The composer Jan Tausinger studied at Bucharest conservatory with Dimitri Cuclin, Mihail Jora and Alfred Mendelssohn (conducting and composition). In the years 1948-52 he studied in Prague at the Academy of Music and Performing Arts with Metod Dolezil, Karel Ancerl and Robert Brock (conducting) and with Alois Haba and Pavel Borkovec (composition). In 1964 he attended the summer course of modern music in Darmstadt. As a young student Jan Tausinger became a conductor and artistic leader in various instrumental, vocal and vocal and instrumental ensembles. In 1948 he founded and later led the Prague University Art Ensemble. He was active in art schools and in radio. Central in his work was composition yet even in his mature years he occasionally presented himself as conductor.
At the beginning of his career Tausinger arranged folk songs, wrote political songs and cantatas for children and youth in the traditional tonal system. Their leftist ideology was preserved even in his later works, i. e., in the mid-sixties when the composer began verifying the possibilities of new composition techniques (Colloquium for 4 wind instruments, Confrontazione I, II).

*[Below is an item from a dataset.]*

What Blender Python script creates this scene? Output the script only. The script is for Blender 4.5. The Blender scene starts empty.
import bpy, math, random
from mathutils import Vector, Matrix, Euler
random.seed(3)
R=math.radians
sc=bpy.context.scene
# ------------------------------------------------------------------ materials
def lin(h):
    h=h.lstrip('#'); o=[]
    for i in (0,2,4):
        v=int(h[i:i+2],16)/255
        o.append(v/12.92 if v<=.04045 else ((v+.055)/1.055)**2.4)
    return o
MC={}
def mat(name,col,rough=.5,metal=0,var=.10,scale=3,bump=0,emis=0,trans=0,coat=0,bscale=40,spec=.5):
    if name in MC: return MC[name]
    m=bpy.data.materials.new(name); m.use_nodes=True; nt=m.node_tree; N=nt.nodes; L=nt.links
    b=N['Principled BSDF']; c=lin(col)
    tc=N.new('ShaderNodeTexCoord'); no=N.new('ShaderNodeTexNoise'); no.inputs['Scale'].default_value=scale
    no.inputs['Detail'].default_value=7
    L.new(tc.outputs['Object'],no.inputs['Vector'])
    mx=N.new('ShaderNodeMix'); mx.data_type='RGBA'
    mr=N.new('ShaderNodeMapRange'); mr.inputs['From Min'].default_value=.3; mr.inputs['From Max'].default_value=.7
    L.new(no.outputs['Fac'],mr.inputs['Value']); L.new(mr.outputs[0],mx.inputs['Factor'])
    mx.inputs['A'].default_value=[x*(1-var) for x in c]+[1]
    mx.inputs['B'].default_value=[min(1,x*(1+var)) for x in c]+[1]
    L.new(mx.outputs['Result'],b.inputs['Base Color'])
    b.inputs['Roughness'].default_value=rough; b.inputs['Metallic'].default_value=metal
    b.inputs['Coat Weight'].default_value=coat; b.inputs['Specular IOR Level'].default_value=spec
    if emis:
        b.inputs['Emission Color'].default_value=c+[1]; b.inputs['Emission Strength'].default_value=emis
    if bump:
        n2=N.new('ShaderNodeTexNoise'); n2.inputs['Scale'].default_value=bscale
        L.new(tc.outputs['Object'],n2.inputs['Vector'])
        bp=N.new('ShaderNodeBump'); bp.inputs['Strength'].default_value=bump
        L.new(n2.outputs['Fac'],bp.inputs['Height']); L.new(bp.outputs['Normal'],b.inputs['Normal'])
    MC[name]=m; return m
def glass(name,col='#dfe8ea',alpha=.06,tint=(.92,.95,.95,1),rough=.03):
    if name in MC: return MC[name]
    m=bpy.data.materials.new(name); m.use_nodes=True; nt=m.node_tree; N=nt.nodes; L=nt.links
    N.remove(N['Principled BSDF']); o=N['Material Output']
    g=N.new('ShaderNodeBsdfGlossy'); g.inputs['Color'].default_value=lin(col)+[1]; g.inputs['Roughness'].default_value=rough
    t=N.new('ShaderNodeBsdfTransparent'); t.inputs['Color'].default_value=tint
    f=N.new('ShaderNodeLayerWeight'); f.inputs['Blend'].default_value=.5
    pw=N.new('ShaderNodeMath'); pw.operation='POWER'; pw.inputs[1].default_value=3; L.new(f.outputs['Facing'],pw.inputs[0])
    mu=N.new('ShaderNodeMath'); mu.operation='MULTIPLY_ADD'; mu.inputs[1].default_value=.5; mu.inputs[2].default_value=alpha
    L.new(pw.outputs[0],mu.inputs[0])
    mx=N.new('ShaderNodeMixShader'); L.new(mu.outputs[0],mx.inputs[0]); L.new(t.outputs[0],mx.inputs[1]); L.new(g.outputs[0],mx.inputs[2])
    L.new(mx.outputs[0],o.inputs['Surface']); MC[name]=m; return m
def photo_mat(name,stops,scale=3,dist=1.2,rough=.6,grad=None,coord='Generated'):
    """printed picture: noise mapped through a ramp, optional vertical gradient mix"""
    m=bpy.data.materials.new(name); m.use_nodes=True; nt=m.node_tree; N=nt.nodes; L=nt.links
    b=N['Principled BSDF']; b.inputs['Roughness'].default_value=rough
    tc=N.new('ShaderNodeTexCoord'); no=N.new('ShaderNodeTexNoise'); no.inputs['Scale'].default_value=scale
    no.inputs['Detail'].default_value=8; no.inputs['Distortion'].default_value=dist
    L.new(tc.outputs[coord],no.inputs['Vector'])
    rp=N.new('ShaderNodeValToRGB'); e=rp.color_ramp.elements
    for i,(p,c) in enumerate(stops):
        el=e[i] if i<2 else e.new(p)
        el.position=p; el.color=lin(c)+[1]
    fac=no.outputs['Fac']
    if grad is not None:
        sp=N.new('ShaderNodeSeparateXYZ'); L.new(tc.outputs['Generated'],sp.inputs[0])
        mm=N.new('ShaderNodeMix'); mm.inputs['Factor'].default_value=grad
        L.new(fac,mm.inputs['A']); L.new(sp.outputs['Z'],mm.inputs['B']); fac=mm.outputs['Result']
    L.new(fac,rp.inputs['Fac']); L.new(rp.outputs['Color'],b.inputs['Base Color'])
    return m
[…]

The song cycle Scribbling in the sky whose soprano part was premiered by the composer' s pupil Brigita Sulc, is one of the most explicit Czech compositions of the late 1960s. The cantata Ave Maria - also with a soprano part - won 1st Prize in the UNESCO International Composers Tribune in Paris and was often performed as a good example of the effective artistic expression of anti-war ideas. The vocal Sinfonia bohemica, awarded the Prize of the Union of Czech Composers and Concert Artists in 1976 is a tribute to the creative and undaunted spirit of the Czech nation. His Sinfonia slovaca for symphony orchestra represents a mature compositional style of Tausinger's late creative period whose further development was severed by the composer's untimely death.